TASK PROMPT: Copy whichever lines contain the string "Blender".

(Raw records)

• • • • • • •

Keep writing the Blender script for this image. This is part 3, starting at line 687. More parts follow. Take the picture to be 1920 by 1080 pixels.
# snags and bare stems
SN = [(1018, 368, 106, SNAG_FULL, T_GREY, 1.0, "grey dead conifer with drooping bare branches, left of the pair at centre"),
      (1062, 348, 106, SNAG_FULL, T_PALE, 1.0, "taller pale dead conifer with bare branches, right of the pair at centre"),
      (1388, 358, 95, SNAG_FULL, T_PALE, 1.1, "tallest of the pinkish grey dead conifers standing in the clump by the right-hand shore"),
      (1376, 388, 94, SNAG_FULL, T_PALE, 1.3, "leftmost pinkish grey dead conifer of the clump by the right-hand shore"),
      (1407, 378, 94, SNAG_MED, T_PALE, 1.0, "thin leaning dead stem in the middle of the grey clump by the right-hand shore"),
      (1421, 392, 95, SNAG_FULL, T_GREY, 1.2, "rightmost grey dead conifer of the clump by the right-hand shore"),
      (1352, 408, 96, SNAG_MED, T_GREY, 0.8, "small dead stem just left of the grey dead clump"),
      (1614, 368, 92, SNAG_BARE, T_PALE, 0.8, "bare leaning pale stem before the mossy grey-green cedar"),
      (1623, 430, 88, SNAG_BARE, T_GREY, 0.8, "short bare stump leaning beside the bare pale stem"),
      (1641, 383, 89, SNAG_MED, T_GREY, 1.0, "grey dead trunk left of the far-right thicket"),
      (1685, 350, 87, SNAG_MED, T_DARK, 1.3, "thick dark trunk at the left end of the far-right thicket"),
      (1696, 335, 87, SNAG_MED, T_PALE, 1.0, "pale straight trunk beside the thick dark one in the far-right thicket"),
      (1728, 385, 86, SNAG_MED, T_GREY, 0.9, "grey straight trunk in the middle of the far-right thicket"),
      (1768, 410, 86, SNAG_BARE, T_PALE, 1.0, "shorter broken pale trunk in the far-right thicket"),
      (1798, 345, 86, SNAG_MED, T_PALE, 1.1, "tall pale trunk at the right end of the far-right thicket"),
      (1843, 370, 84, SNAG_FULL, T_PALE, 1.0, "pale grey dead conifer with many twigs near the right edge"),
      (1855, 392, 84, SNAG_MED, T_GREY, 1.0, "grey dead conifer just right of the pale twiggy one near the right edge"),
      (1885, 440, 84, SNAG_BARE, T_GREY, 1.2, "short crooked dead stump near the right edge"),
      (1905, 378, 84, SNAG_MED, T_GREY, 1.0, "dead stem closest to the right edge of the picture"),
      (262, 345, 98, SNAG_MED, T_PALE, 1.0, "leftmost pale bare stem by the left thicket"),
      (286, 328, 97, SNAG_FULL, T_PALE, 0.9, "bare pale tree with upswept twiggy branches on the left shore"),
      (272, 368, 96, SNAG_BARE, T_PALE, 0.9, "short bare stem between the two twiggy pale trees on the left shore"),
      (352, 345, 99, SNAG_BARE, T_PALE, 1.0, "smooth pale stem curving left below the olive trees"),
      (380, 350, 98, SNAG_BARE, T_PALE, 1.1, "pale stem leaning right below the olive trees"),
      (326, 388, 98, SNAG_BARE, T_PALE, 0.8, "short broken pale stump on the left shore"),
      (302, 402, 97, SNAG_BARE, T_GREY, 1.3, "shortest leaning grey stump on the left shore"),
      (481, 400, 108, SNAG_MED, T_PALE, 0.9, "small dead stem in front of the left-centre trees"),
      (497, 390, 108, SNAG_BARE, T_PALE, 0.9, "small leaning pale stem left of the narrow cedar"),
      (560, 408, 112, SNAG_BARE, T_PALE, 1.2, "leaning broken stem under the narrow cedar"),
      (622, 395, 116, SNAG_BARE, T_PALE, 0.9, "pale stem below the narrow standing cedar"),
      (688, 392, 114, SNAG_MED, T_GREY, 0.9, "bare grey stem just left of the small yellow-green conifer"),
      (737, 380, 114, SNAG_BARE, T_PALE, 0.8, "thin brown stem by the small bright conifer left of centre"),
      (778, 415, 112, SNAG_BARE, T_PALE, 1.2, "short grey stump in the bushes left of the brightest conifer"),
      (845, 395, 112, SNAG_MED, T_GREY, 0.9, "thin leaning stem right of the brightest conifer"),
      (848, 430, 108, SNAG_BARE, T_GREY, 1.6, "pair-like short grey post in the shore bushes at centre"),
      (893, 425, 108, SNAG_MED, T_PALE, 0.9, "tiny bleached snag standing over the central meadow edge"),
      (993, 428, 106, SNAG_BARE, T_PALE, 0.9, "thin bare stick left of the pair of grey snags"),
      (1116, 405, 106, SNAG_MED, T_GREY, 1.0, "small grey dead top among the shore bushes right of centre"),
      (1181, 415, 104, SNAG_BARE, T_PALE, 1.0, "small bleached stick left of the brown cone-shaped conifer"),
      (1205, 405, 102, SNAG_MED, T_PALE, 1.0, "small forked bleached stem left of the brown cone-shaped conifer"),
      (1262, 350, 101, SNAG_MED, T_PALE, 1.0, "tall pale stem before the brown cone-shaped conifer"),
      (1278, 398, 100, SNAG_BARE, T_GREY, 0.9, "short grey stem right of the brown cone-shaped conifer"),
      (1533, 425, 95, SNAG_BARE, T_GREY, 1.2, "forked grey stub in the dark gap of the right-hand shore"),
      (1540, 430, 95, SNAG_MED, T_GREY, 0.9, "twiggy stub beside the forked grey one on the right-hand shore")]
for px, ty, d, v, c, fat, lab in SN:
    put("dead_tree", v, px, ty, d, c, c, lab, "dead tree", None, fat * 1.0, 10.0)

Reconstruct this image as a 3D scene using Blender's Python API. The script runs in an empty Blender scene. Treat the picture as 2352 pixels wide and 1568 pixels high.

• • • • • • •

SOLUTION TO THE PROBLEM:
Keep writing the Blender script for this image. This is part 3, starting at line 687. More parts follow. Take the picture to be 1920 by 1080 pixels.
Reconstruct this image as a 3D scene using Blender's Python API. The script runs in an empty Blender scene. Treat the picture as 2352 pixels wide and 1568 pixels high.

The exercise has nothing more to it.